Given information ->
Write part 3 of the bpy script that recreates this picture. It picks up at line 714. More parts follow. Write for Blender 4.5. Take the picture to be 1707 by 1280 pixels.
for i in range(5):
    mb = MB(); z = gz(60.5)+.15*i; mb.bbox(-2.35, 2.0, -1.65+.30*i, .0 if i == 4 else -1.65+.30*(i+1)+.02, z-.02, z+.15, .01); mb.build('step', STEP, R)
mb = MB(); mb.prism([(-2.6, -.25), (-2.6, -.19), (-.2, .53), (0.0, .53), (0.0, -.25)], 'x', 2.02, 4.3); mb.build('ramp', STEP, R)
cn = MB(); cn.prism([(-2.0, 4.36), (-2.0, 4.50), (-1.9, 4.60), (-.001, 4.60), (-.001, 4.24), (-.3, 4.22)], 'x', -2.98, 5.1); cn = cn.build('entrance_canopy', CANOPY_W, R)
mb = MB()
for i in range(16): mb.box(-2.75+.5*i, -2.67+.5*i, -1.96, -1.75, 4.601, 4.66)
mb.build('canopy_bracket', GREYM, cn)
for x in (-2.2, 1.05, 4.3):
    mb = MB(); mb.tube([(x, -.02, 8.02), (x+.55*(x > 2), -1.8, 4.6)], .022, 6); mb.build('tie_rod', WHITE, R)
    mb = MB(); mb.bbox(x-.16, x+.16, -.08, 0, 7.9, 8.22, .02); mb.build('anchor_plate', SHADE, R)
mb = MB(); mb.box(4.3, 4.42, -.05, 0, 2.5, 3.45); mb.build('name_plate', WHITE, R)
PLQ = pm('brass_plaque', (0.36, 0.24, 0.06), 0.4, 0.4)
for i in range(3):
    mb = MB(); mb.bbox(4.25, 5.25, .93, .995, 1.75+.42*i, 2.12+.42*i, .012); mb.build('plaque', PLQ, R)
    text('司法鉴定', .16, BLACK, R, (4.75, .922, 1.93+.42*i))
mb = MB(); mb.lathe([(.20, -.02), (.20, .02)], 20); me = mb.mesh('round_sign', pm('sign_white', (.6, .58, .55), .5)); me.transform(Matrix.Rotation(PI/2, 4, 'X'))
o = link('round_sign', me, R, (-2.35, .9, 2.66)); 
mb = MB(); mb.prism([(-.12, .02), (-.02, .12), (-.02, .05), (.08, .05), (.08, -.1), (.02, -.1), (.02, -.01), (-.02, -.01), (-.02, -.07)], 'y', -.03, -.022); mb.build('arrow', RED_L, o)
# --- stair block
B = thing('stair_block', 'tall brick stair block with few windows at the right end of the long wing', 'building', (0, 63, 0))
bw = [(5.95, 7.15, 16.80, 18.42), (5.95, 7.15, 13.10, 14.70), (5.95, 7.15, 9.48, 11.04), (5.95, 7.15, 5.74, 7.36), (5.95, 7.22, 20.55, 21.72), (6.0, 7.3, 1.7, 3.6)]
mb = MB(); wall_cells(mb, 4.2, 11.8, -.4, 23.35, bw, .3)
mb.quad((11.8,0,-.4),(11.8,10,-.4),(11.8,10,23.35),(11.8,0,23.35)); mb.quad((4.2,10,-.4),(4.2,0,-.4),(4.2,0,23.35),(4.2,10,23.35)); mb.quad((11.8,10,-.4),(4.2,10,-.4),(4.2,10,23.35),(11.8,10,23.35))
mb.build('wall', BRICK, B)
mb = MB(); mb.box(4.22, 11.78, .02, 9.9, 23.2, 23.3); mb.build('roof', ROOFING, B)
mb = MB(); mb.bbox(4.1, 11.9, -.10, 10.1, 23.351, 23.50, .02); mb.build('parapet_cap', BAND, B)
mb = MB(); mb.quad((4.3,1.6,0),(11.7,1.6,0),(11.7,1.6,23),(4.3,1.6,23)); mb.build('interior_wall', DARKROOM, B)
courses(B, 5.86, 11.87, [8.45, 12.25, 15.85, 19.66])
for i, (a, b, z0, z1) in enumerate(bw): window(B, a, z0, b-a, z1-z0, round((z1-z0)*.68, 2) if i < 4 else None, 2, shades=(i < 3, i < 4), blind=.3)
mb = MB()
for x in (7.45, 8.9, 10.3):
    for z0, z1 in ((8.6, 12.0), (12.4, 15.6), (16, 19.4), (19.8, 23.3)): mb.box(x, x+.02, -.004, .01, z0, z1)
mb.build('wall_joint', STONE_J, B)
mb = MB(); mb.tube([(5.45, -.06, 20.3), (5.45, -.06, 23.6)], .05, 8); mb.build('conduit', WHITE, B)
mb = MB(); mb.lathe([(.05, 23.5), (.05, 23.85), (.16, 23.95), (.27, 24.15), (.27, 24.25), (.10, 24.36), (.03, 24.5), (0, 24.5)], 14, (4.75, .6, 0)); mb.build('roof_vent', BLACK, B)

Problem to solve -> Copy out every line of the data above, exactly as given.

Exercise answer ->
Write part 3 of the bpy script that recreates this picture. It picks up at line 714. More parts follow. Write for Blender 4.5. Take the picture to be 1707 by 1280 pixels.
for i in range(5):
    mb = MB(); z = gz(60.5)+.15*i; mb.bbox(-2.35, 2.0, -1.65+.30*i, .0 if i == 4 else -1.65+.30*(i+1)+.02, z-.02, z+.15, .01); mb.build('step', STEP, R)
mb = MB(); mb.prism([(-2.6, -.25), (-2.6, -.19), (-.2, .53), (0.0, .53), (0.0, -.25)], 'x', 2.02, 4.3); mb.build('ramp', STEP, R)
cn = MB(); cn.prism([(-2.0, 4.36), (-2.0, 4.50), (-1.9, 4.60), (-.001, 4.60), (-.001, 4.24), (-.3, 4.22)], 'x', -2.98, 5.1); cn = cn.build('entrance_canopy', CANOPY_W, R)
mb = MB()
for i in range(16): mb.box(-2.75+.5*i, -2.67+.5*i, -1.96, -1.75, 4.601, 4.66)
mb.build('canopy_bracket', GREYM, cn)
for x in (-2.2, 1.05, 4.3):
    mb = MB(); mb.tube([(x, -.02, 8.02), (x+.55*(x > 2), -1.8, 4.6)], .022, 6); mb.build('tie_rod', WHITE, R)
    mb = MB(); mb.bbox(x-.16, x+.16, -.08, 0, 7.9, 8.22, .02); mb.build('anchor_plate', SHADE, R)
mb = MB(); mb.box(4.3, 4.42, -.05, 0, 2.5, 3.45); mb.build('name_plate', WHITE, R)
PLQ = pm('brass_plaque', (0.36, 0.24, 0.06), 0.4, 0.4)
for i in range(3):
    mb = MB(); mb.bbox(4.25, 5.25, .93, .995, 1.75+.42*i, 2.12+.42*i, .012); mb.build('plaque', PLQ, R)
    text('司法鉴定', .16, BLACK, R, (4.75, .922, 1.93+.42*i))
mb = MB(); mb.lathe([(.20, -.02), (.20, .02)], 20); me = mb.mesh('round_sign', pm('sign_white', (.6, .58, .55), .5)); me.transform(Matrix.Rotation(PI/2, 4, 'X'))
o = link('round_sign', me, R, (-2.35, .9, 2.66)); 
mb = MB(); mb.prism([(-.12, .02), (-.02, .12), (-.02, .05), (.08, .05), (.08, -.1), (.02, -.1), (.02, -.01), (-.02, -.01), (-.02, -.07)], 'y', -.03, -.022); mb.build('arrow', RED_L, o)
# --- stair block
B = thing('stair_block', 'tall brick stair block with few windows at the right end of the long wing', 'building', (0, 63, 0))
bw = [(5.95, 7.15, 16.80, 18.42), (5.95, 7.15, 13.10, 14.70), (5.95, 7.15, 9.48, 11.04), (5.95, 7.15, 5.74, 7.36), (5.95, 7.22, 20.55, 21.72), (6.0, 7.3, 1.7, 3.6)]
mb = MB(); wall_cells(mb, 4.2, 11.8, -.4, 23.35, bw, .3)
mb.quad((11.8,0,-.4),(11.8,10,-.4),(11.8,10,23.35),(11.8,0,23.35)); mb.quad((4.2,10,-.4),(4.2,0,-.4),(4.2,0,23.35),(4.2,10,23.35)); mb.quad((11.8,10,-.4),(4.2,10,-.4),(4.2,10,23.35),(11.8,10,23.35))
mb.build('wall', BRICK, B)
mb = MB(); mb.box(4.22, 11.78, .02, 9.9, 23.2, 23.3); mb.build('roof', ROOFING, B)
mb = MB(); mb.bbox(4.1, 11.9, -.10, 10.1, 23.351, 23.50, .02); mb.build('parapet_cap', BAND, B)
mb = MB(); mb.quad((4.3,1.6,0),(11.7,1.6,0),(11.7,1.6,23),(4.3,1.6,23)); mb.build('interior_wall', DARKROOM, B)
courses(B, 5.86, 11.87, [8.45, 12.25, 15.85, 19.66])
for i, (a, b, z0, z1) in enumerate(bw): window(B, a, z0, b-a, z1-z0, round((z1-z0)*.68, 2) if i < 4 else None, 2, shades=(i < 3, i < 4), blind=.3)
mb = MB()
for x in (7.45, 8.9, 10.3):
    for z0, z1 in ((8.6, 12.0), (12.4, 15.6), (16, 19.4), (19.8, 23.3)): mb.box(x, x+.02, -.004, .01, z0, z1)
mb.build('wall_joint', STONE_J, B)
mb = MB(); mb.tube([(5.45, -.06, 20.3), (5.45, -.06, 23.6)], .05, 8); mb.build('conduit', WHITE, B)
mb = MB(); mb.lathe([(.05, 23.5), (.05, 23.85), (.16, 23.95), (.27, 24.15), (.27, 24.25), (.10, 24.36), (.03, 24.5), (0, 24.5)], 14, (4.75, .6, 0)); mb.build('roof_vent', BLACK, B)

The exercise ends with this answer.